La maggioranza del Gran Consiglio, per contro, ha accolto lo scorso 23 febbraio un controprogetto all’iniziativa al fine d'istituire un referendum finanziario obbligatorio ‘filtrato dal Parlamento e d'innalzare i limiti di spesa. In particolare, il controprogetto stabilisce che il Gran Consiglio, con un terzo favorevole dei presenti e con un minimo di 25 deputati, vota la referendabilità obbligatoria degli atti che comportano una spesa unica superiore ai 30 milioni di franchi o una spesa annua superiore a 6 milioni di franchi per almeno quattro anni.

Entrambe le modifiche costituzionali sono sottoposte a votazione popolare tanto che sulla scheda oltre alle classiche opzioni tra ‘Sì’ e ‘No’ alle due domande, ce n’è anche una terza: “Nel caso in cui sia l’iniziativa popolare sia il controprogetto vengano accettati dal popolo: quale testo deve entrare in vigore?”.

Sindacati e sinistra: due volte No

Sul fronte del doppio ‘No’ troviamo la sinistra e i sindacati. Negli scorsi giorni il comitato Sos sanità, socialità e scuola ha preso pubblicamente posizione. “L’iniziativa – sostengono i contrari – è molto strabica in quanto non prevede il referendum obbligatorio in caso di sgravi fiscali”. “Questa iniziativa ha il chiaro scopo di frenare il già difficile processo decisionale per il varo d'investimenti e per il finanziamento dei miglioramenti dell’intervento sociale, sanitario e formativo del Cantone”.
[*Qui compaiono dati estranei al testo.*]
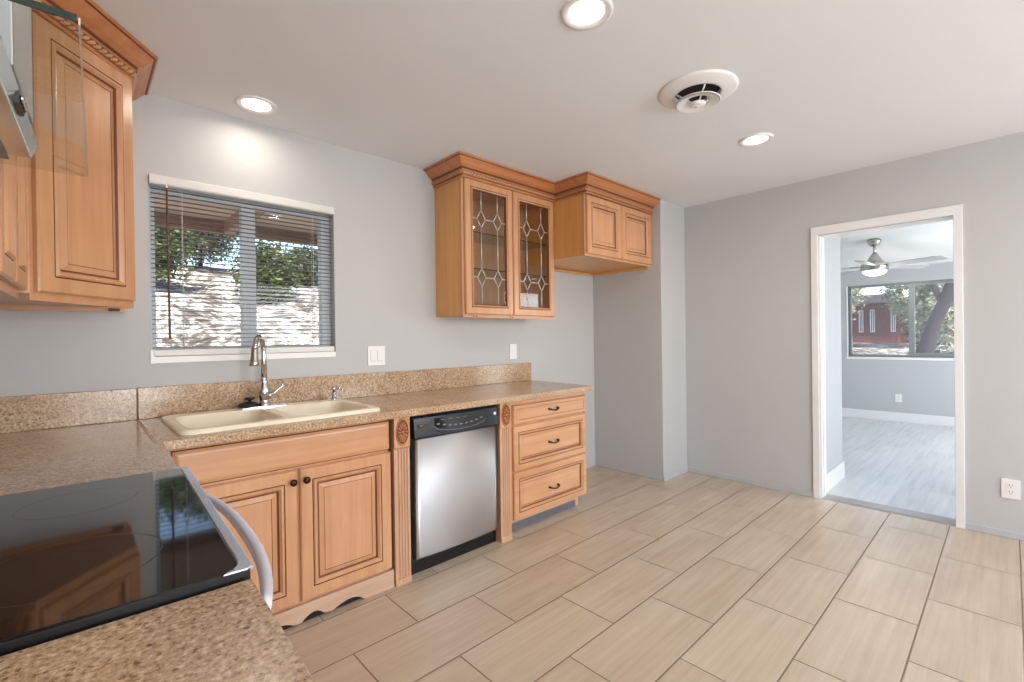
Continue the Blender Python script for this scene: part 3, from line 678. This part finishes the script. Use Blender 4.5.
def glassdoor(x0, x1):
    z0, z1 = 1.420, 2.322; w, h = x1 - x0, z1 - z0; y = gy - .002
    rings = [(0, .013), (.005, .019), (.047, .019), (.0495, .015, 1), (.051, .0185, 1), (.056, .0235), (.062, .0215), (.068, .008, 1), (.068, .004, 1)]
    b = MB(); O = Vector((x0, y, z0)); u = Vector((0, 0, 1)); r = Vector((1, 0, 0)); n = Vector((0, -1, 0))
    R = lambda i, d: [O + r * a + u * c_ + n * d for a, c_ in ((i, i), (w - i, i), (w - i, h - i), (i, h - i))]
    rs = [R(0, 0)] + [R(q[0], q[1]) for q in rings] + [R(.068, 0)]
    b.loft(rs, True, False, False, [q[2] if len(q) > 2 else 0 for q in rings] + [0, 0], False, loop=True)
    d = b.build('glass_door', ['wv', 'glaze'], gc)
    yp = y - .006
    ix0, ix1, iz0, iz1 = x0 + .066, x1 - .066, z0 + .066, z1 - .066
    pn = MB().box(ix0, ix1, yp - .002, yp + .002, iz0, iz1).build('pane', 'cabglass', d)
    b = MB(); cw = .0036; W_ = ix1 - ix0; xa, xb = ix0 + W_ * .26, ix0 + W_ * .76; yc_ = yp - .0025
    def line(pts): b.tube([(p[0], yc_, p[1]) for p in pts], cw, 6)
    D = .060; dwid = .038
    for x in (xa, xb):
        zs = [iz0, 1.672 - D, 1.672 + D, 2.07 - D, 2.07 + D, iz1]
        line([(x, zs[0]), (x, zs[1])]); line([(x, zs[2]), (x, zs[3])]); line([(x, zs[4]), (x, zs[5])])
        for zc_ in (1.672, 2.07):
            line([(x, zc_ - D), (x + dwid, zc_)]); line([(x + dwid, zc_), (x, zc_ + D)]); line([(x, zc_ + D), (x - dwid, zc_)]); line([(x - dwid, zc_), (x, zc_ - D)])
    for zc_ in (1.672, 2.07):
        line([(ix0, zc_), (xa - dwid, zc_)]); line([(xb + dwid, zc_), (ix1, zc_)]); line([(xa + dwid, zc_), (xb - dwid, zc_)])
    b.build('leading', 'came', pn, label='pale lead lines with diamond shapes')
glassdoor(gx0 + .016, -1.8135); glassdoor(-1.8065, gx1 - .006)
crown(gc, [(gx0, -.002), (gx0, gy - .020), (gx1 + .02, gy - .020)])
# over-fridge cabinet
fx0, fx1, fz0, fyf = -1.358, -.437, 1.868, -.625
ff = thing('short_wall_cabinet', 'short deep maple wall cabinet hung over the empty alcove', 'cabinet', (-.9, -.31, fz0))
b = MB(); b.box(fx0, fx0 + .018, fyf + .0185, -.002, fz0, H - .03); b.box(fx1 - .018, fx1, fyf + .0185, -.002, fz0, H - .03); b.box(fx0 + .018, fx1 - .018, fyf + .0185, -.002, fz0 + .006, fz0 + .022); b.box(fx0 + .018, fx1 - .018, fyf + .0185, -.002, 2.31, 2.33); b.box(fx0 + .018, fx1 - .018, -.014, -.002, fz0 + .02, 2.32)
b.box(fx0 + .001, fx1 - .001, -.025, -.003, fz0 - .02, fz0 - .0005); b.box(fx1 - .02, fx1 - .001, fyf + .02, -.025, fz0 - .02, fz0 - .0005)
b.build('carcass', 'wside', ff, .001)
b = MB(); b.box(fx0 - .0015, fx1 + .0005, fyf - .001, fyf + .018, fz0 - .004, 2.335); b.build('face_frame', 'wv', ff, .001)
for x0, x1 in ((fx0 + .012, -.9015), (-.8955, fx1 - .008)):
    b = MB(); panel(b, (x0, fyf - .002, fz0 + .012), (1, 0, 0), (0, -1, 0), x1 - x0, 2.318 - fz0 - .012, DOOR); b.build('door', ['wv', 'glaze'], ff)
crown(ff, [(fx0, gy - .036), (fx0, fyf - .020), (fx1, fyf - .020)])
# diagonal corner cabinet
A_ = Vector((-3.953, -.338)); B_ = Vector((-4.232, -.652)); z0 = 1.418
dn = Vector((A_.y - B_.y, -(A_.x - B_.x))).normalized()          # outward normal
cc = thing('corner_wall_cabinet', 'tall maple corner wall cabinet with a raised-panel door beside the window', 'cabinet', (-4.25, -.3, z0))
xw = ml(XLW + .004, 0.05).x
poly = [(xw + .03, -.002), (A_.x, -.002), (A_.x, A_.y), (A_.x, A_.y), (B_.x, B_.y), (ml(XLW + .004, B_.y + .701).x, B_.y)]
b = MB(); b.prism(poly[:2] + [(A_.x, A_.y), (B_.x, B_.y), poly[5]], z0, H - .03); b.build('carcass', 'wv', cc, .001)
r = (A_ - B_); L = r.length; r3 = Vector((r.x, r.y, 0)).normalized(); n3 = Vector((dn.x, dn.y, 0))
b = MB(); panel(b, Vector((B_.x, B_.y, z0 + .006)) + r3 * .012 + n3 * .001, r3, n3, L - .022, 2.322 - z0 - .006, DOOR); b.build('door', ['wv', 'glaze'], cc)
b = MB(); pA, pB = A_ + dn * .0, B_
b.prism([(A_.x, A_.y), (B_.x, B_.y), (B_.x - dn.x * .02, B_.y - dn.y * .02), (A_.x - dn.x * .02, A_.y - dn.y * .02)], z0 - .022, z0); b.build('light_rail', 'wh', cc); b = MB(); b.box(xw + .03, A_.x - .01, -.02, -.002, z0 - .022, z0)
b.box(-4.02, -3.98, -.024, -.02, z0 - .018, z0 - .006, 1); b.build('light_rail', ['wh', 'bronze'], cc)
crown(cc, [(A_.x + .012, -.002), (A_.x + .012, A_.y - .008), (B_.x, B_.y - .02)][::-1] if False else [(B_.x + dn.x * .02 - r3.x * .02, B_.y + dn.y * .02 - r3.y * .02), (A_.x - .001, A_.y + dn.y * .010), (A_.x - .001, -.002)], 'crown')
# wall cabinet on the left wall between corner cabinet and hood
wx = -.335; wy0, wy1 = -.470, .035
c = ml(-.49, -.2); wc = thing('wall_cabinet', 'maple wall cabinet beside the stove hood, its doors seen edge-on', 'cabinet', (c.x, c.y, 1.418), TH)
MB(ML).box(XLW + .004, wx - .020, wy0, wy1 - .01, 1.418, H - .03).build('carcass', 'wside', wc, .001)
for a, bb in ((wy0 + .004, -.222), (-.218, wy1 - .016)):
    b = MB(ML); panel(b, (wx - .019, bb, 1.424), (0, -1, 0), (1, 0, 0), bb - a, 2.322 - 1.424, DOOR); b.build('door', ['wv', 'glaze'], wc)
MB(ML).box(wx - .038, wx - .020, wy0, wy1 - .012, 1.396, 1.418).build('light_rail', 'wy', wc)
b = MB(); pa, pb = ml(wx, wy0), ml(wx, wy1 - .06)
crown(wc, [(pa.x, pa.y), (pb.x, pb.y)], 'crowny')

# ------------------------------------------------------------------ range hood
gm0, gm1 = ml(0, 0), None
hy0, hy1, hx = -1.246, -.476, -.181
c = ml(-.45, -.86); hd = thing('range_hood', 'stainless stove hood with a flat clear glass canopy above the stove', 'range hood', (c.x, c.y, 1.66), TH)
b = MB(ML); b.loft([[(XLW + .004, y, 1.648), (-.265, y, 1.648), (-.254, y, 1.679), (XLW + .004, y, 1.679)] for y in (hy0 + .10, hy1 - .20)], True, True, True, 0, False); hb = b.build('hood_body', 'steelh', hd, .002)
b = MB(ML)
for k in range(2): b.box(XLW + .06, -.30, -1.12 + .25 * k, -.90 + .25 * k, 1.645, 1.648)
b.build('filter', 'grille', hb)
b = MB(ML); b.box(-.262, -.2545, -.970, -.905, 1.655, 1.676); b.build('button_strip', 'black', hb)
for k in range(4):
    b = MB(ML); b.lathe([(.006, 0), (.006, .004), (.003, .006)], (-.2545, -.914 - .0155 * k, 1.6655), 12, (1, 0, 0)); b.build('button', 'nickel', hb)
b = MB(ML); b.prism([(XLW + .004, hy1), (XLW + .004, hy0), (hx + .004, hy0), (hx + .008, hy0 + .004)] + [(hx - .016 + .016 * math.cos(math.radians(a)), hy1 - .016 + .016 * math.sin(math.radians(a))) for a in range(0, 91, 15)], 1.680, 1.689); gp = b.build('glass_canopy', 'hoodglass', hd)
b = MB(ML); b.prism([(hx + .0073, hy0 + .006), (hx - .0005, hy1 - .018), (hx + .0017, hy1 - .018), (hx + .0095, hy0 + .006)], 1.6798, 1.6892); b.build('glass_front_edge', 'glassrim', gp)
b = MB(ML); b.box(XLW + .02, hx + .006, hy0 - .0010, hy0 + .0010, 1.6798, 1.6892); b.build('glass_side_edge', 'glassedge', gp)
b = MB(ML); b.box(XLW + .004, -.254, -1.03, -.77, 1.6895, H - .002); b.build('chimney', 'steel', hd, .003)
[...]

Sulla stessa lunghezza d’onda il sindacato dei servizi pubblici Vpod e l’Ocst. “Le modifiche costituzionali non aumentano la democrazia in Ticino e non sono nell’interesse dei ceti popolari. Esse hanno come scopo di bloccare le decisioni progressiste prese dal Parlamento a favore di una maggiore redistribuzione tra ricchi e poveri, per di più in un periodo storico drammatico dove le diseguaglianze aumentano”, afferma la Vpod. Infine si fa notare che il fronte del No potrà invocare il referendum senza nemmeno dover raccogliere una firma. Secondo l’Ocst, invece, il meccanismo democratico è garantito con il sistema attuale che prevede un referendum facoltativo. “In caso di dissenso è possibile già oggi organizzare una raccolta firme e bloccare una spesa controversa decisa dal Gran Consiglio”.

Le ragioni dei promotori

Gli iniziativisti fanno notare che le finanze cantonali presentano per i prossimi anni dei deficit di oltre 200 milioni di franchi l’anno e un debito pubblico di quasi tre miliardi. “La soluzione di aumentare imposte, tasse balzelli alle persone del ceto medio e alle piccole e medie imprese, per far quadrare i conti, non è più accettabile”. “Lo Stato – sostengono – prima di chiedere nuovi soldi ai cittadini deve mantenere sotto controllo la sua spesa”. Questo non vuol dire spendere meno ma “di sicuro spendere meglio le molte risorse che già preleva e incassa”. Gli iniziativisti propongono uno strumento molto ‘svizzero’ e collaudato in 18 Cantoni per evitare aumenti di imposte e tasse e mantenere in equilibrio le finanze: il referendum finanziario obbligatorio. Tale istituto, precisano, non si applicherà a tutti gli aumenti di spesa, ma solo a quelli che necessitano di un cambiamento di base legale o di un nuovo decreto legislativo.

La mediazione del Gran Consiglio

Il controprogetto è frutto di una lunga mediazione in seno alla Commissione della gestione, recepisce il principio del controllo democratico, ma attenua il meccanismo del voto popolare e dà la responsabilità al Gran Consiglio, tenendo conto di un quorum minimo (⅓ dei deputati presenti ma almeno 25) e aumentando i limiti di spesa (30 milioni una tantum o 6 milioni le spese cumulate su quattro anni), di indire o no un referendum finanziario. Per il resto le motivazioni che spingono a votare Sì al controprogetto sono le stesse degli iniziativisti: maggiore controllo democratico; non ci sarà un’esplosione del numero delle consultazioni popolari.